Stern was speaking to the Senate Energy & Natural Resources Committee during one of four global-warming-related congressional hearings held last week.
A 1% GDP figure, Stern noted, is not "trivial" but "is the kind of cost we accommodate all the time—for example, through changes in exchange rates." Rich countries, he said, should lead the way, as they are responsible for most greenhouse gas emissions and have resources for technological solutions.
Stern appeared at the hearing with two other economists who quibbled with parts of his methodology but did not question his overall conclusions.
However, Sen. Pete V. Domenici (R-N.M.), the committee's ranking minority member, questioned elements of the report's economics, and he warned against "settling the issue here" in the U.S. without doing so in China and India. Both countries have growing economies and, like the U.S., are dependent on coal.

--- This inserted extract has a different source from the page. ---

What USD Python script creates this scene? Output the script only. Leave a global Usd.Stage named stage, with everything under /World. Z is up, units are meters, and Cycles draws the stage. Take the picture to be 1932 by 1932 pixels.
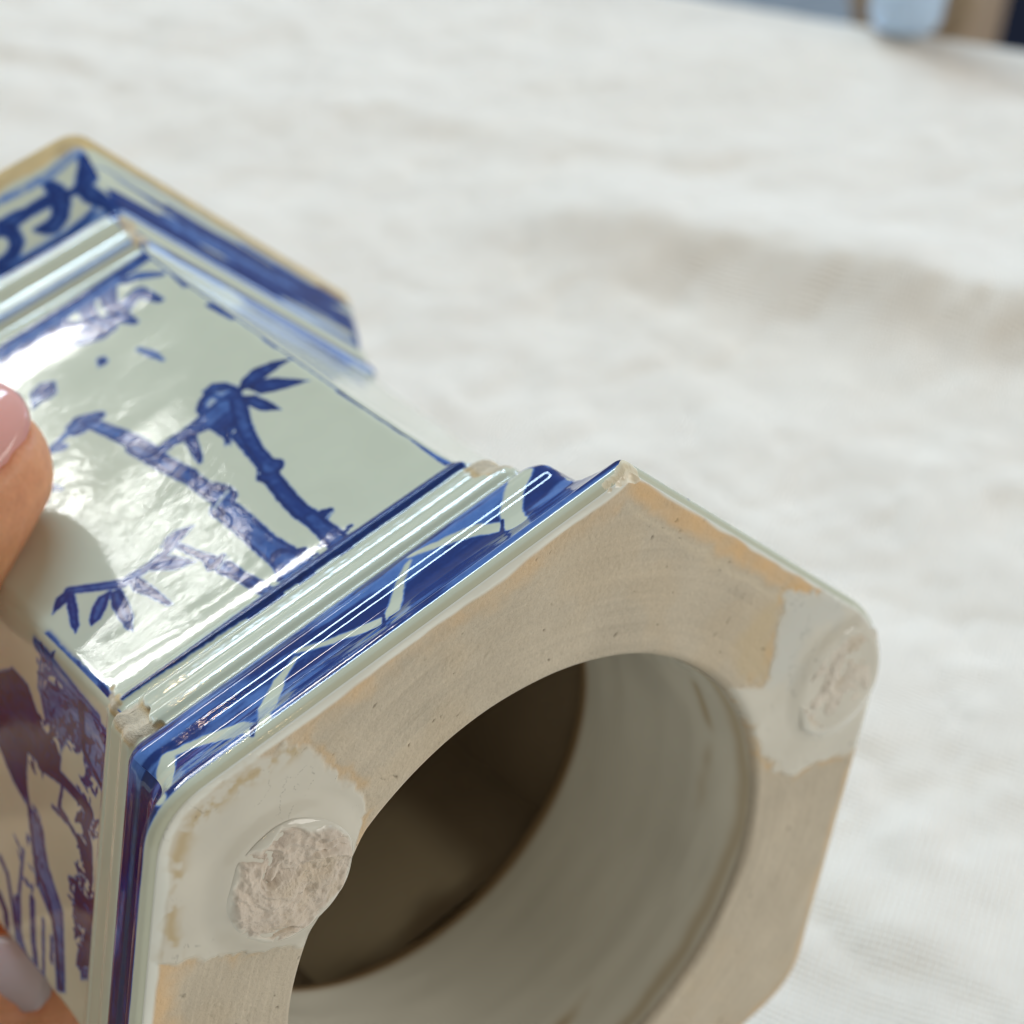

Stern noted that both countries are making new efforts to reduce CO2 emissions because they are becoming more aware of how strongly they will be affected by climate change. And both, he said, look to the U.S. for technological leadership.
China, Stern added, established a year ago a goal of reducing energy intensity by 25% over the next five years; the Bush Administration has a goal of reducing energy intensity by 18% by 2012.
Stern and Domenici joined in stressing the importance of human adaptation to climate change, since its impact cannot be prevented over the next two to three decades under the best of circumstances. Adaptation, Stern said, would cost tens of billion of dollars a year to developing countries alone.